I, personally, would expect an START TRANSACTION to burn an XID, they are serial, and they need to be allocated to have transaction ordering, like the thing which happens with the sequences. I assume the server can have some optimizations ( like delaying XID adquisition to the first appropiate statement, which I think depends on your isolation level ), but I would never expect it to not allocate it before an insert, it needs it to be sent to the table, in case it succeeds, and has to acquire it beforehand, in case someone needs to acquire another xid between the time it starts inserting and the time it succeeds or fail. Some internals expert may shed some light, but after reading your link it seems your problem is just you do too many transactions without a vacuum ( also reading your pointed threas it sees you do vacuum fulls, which seems unneeded ) and expecting postgres has some kind of magic to avoid burning the xids.

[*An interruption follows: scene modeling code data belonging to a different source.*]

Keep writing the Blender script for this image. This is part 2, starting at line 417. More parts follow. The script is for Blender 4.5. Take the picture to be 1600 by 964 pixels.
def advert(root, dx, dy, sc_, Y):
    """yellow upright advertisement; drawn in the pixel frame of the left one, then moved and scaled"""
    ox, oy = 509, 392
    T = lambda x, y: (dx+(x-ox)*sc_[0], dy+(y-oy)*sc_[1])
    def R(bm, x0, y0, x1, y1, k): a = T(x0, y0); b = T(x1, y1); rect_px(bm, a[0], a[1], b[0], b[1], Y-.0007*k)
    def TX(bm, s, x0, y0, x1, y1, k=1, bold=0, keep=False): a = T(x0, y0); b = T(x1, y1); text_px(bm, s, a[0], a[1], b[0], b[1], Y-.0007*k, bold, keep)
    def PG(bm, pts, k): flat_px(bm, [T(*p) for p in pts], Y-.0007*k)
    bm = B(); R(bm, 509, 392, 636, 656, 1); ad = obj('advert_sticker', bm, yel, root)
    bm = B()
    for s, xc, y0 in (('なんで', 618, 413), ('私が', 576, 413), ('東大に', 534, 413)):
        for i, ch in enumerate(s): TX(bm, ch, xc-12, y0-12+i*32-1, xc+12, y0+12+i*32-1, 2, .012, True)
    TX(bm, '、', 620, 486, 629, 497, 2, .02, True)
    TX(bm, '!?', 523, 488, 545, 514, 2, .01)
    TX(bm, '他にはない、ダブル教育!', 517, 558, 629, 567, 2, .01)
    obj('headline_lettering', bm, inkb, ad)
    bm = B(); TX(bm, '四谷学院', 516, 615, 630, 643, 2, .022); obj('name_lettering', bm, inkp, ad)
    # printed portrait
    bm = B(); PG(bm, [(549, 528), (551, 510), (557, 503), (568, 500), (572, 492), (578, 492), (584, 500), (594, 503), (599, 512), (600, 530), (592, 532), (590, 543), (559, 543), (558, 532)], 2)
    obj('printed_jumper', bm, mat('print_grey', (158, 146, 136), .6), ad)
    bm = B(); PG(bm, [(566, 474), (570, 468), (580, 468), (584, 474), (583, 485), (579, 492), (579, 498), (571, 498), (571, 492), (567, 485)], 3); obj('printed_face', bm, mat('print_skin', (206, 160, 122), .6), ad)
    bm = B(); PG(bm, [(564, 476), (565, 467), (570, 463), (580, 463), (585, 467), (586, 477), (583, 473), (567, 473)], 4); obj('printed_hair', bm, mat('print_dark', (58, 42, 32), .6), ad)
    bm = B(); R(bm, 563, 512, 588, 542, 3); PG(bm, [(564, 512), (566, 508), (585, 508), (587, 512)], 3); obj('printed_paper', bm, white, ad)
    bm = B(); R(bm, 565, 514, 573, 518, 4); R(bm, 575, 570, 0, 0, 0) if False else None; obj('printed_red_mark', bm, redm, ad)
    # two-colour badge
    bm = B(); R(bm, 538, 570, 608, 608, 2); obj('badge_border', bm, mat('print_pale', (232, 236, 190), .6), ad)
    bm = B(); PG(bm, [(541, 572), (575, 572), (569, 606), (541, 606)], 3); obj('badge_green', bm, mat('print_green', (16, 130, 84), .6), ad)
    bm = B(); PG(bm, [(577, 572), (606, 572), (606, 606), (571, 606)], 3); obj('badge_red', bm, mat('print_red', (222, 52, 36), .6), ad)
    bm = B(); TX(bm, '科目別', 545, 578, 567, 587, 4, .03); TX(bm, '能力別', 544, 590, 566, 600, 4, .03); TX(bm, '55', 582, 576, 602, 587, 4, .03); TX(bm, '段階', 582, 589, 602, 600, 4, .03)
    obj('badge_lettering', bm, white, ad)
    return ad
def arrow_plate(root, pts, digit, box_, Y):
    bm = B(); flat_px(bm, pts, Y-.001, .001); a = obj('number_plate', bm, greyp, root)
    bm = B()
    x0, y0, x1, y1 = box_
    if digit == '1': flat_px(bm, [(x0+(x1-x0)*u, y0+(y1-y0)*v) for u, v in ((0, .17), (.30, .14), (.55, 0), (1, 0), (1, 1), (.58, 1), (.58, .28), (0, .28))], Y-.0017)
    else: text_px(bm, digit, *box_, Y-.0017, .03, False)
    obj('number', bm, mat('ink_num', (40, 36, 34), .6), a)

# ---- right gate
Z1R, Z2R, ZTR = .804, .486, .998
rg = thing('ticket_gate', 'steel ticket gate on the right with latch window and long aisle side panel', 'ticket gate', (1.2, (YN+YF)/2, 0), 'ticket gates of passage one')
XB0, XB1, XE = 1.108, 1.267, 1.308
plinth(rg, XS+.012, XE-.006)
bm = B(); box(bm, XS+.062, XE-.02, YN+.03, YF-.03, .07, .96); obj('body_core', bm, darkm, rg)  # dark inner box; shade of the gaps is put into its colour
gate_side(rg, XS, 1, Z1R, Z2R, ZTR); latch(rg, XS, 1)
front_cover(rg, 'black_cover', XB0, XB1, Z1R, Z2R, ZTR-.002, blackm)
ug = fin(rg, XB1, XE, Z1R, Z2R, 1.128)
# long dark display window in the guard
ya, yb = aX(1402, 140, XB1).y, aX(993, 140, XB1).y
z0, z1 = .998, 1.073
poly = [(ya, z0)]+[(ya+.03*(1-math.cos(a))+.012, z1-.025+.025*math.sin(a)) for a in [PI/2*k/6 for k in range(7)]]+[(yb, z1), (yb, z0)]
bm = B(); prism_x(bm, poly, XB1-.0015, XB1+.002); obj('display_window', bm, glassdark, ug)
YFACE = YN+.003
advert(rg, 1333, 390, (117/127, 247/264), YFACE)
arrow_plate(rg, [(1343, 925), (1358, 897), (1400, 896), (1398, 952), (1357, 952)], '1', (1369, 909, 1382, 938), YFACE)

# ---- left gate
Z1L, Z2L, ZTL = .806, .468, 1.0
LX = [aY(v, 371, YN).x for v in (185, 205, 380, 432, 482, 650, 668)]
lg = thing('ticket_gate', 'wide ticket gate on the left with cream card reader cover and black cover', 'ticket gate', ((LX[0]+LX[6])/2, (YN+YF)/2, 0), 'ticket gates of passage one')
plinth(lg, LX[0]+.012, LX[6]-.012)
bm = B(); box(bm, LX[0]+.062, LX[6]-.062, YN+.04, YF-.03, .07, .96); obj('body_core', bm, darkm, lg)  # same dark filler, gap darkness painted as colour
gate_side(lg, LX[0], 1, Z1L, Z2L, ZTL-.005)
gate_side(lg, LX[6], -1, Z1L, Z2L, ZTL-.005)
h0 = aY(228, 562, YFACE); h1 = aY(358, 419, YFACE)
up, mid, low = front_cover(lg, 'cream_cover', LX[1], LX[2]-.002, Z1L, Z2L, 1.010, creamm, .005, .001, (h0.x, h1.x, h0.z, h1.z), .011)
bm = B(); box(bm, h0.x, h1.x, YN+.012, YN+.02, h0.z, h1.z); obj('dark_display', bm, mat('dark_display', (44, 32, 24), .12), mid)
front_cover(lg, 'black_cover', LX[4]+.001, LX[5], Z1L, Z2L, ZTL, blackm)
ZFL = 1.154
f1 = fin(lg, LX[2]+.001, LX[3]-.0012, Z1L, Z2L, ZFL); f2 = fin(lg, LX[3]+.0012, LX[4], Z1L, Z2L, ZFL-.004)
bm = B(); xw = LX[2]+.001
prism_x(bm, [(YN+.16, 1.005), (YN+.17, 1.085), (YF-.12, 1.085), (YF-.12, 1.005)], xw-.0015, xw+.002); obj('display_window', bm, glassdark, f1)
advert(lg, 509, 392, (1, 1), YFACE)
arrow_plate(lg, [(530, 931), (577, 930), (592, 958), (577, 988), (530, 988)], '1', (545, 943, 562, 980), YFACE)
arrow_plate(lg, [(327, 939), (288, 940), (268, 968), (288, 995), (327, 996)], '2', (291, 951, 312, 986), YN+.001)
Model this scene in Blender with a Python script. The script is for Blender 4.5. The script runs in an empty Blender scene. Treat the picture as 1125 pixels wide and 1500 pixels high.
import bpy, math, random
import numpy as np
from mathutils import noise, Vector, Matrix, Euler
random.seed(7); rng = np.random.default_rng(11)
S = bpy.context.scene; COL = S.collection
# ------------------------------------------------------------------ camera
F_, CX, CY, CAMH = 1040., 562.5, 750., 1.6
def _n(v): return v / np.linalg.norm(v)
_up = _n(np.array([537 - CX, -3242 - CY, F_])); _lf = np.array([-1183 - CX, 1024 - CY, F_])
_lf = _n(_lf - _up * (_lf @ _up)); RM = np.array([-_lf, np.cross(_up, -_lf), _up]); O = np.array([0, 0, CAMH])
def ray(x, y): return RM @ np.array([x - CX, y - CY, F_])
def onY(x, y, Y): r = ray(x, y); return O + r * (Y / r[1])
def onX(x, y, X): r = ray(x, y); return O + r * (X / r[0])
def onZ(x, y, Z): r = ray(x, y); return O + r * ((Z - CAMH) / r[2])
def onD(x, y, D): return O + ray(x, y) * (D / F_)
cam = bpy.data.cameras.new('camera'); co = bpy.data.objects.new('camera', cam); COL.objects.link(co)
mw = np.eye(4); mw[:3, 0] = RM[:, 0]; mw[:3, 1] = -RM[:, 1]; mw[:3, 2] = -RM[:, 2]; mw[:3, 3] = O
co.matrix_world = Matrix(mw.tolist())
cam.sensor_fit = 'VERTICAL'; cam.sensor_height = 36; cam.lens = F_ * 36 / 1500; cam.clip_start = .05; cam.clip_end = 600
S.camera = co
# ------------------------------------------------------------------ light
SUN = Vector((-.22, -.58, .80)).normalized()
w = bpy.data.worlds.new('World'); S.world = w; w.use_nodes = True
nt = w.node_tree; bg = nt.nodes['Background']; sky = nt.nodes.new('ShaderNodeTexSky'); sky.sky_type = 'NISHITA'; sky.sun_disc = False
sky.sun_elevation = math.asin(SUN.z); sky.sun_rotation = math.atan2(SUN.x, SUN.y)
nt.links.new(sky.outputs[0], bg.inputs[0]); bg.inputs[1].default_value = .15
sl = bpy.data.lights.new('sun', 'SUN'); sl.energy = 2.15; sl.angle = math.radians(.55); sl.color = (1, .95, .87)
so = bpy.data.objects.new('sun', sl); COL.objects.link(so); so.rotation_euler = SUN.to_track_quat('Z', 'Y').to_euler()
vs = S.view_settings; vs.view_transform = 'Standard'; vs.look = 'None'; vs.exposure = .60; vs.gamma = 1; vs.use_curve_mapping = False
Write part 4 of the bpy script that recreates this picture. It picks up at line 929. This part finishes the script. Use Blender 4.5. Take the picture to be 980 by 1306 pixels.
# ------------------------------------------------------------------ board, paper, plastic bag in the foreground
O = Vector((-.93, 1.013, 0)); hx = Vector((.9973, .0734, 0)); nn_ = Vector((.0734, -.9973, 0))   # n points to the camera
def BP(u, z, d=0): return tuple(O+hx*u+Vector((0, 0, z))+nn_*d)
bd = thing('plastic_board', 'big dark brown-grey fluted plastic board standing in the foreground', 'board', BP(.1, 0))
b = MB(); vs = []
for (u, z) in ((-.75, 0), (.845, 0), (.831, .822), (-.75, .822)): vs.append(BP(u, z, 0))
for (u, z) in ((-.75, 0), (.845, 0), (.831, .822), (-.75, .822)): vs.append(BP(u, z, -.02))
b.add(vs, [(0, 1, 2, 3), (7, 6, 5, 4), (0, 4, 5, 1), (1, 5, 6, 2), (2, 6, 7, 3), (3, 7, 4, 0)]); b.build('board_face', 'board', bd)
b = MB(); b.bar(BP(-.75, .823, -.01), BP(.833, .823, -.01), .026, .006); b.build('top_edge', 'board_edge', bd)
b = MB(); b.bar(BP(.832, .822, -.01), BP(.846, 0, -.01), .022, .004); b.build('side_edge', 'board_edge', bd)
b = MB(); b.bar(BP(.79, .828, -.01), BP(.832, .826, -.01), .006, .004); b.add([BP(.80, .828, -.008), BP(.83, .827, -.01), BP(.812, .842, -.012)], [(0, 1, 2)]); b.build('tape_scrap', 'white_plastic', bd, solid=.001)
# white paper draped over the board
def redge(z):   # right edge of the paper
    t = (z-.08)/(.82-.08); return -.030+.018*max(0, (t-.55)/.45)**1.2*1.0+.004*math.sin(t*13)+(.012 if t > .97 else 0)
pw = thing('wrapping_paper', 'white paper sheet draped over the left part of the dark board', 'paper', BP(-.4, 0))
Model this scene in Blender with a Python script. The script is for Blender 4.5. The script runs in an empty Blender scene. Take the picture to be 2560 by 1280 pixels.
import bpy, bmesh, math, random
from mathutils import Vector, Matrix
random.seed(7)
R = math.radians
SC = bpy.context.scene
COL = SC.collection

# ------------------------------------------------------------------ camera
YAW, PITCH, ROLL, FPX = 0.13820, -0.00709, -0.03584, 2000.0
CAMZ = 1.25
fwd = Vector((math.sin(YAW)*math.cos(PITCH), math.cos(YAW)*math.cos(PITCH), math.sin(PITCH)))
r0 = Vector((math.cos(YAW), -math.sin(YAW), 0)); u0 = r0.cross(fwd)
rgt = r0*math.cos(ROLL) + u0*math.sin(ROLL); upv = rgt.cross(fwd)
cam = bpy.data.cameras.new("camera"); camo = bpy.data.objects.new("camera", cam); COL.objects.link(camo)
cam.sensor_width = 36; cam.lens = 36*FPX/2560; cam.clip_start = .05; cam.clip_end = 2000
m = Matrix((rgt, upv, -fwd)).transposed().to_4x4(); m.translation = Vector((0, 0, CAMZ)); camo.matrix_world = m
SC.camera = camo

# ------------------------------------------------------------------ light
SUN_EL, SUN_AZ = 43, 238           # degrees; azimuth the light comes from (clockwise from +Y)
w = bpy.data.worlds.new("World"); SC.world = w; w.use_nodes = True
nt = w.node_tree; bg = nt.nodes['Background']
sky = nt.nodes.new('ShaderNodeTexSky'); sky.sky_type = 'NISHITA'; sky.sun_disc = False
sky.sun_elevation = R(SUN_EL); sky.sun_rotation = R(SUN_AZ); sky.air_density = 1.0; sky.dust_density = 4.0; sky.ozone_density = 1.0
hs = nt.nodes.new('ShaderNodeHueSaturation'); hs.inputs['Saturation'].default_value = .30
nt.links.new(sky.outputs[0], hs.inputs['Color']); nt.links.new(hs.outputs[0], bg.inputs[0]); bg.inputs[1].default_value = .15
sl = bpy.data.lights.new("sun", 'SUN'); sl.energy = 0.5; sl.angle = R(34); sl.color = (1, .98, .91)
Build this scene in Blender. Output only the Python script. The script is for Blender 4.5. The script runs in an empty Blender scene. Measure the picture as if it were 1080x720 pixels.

The issue is that the following uses 5 XIDs when I would only expect it to us 1:
It appears that the unique violation that is caught and ignored increments the XID even though I didn't expect that to happen. I agree that our software was burning XIDs needlessly and Postgres handled this situation as best as it could. It also sounds like Postgres 9.5 adds features to support this sort of use more efficiently, but the XID incrementing on the unique violation seems like it could/should be fixed, if it hasn't been already.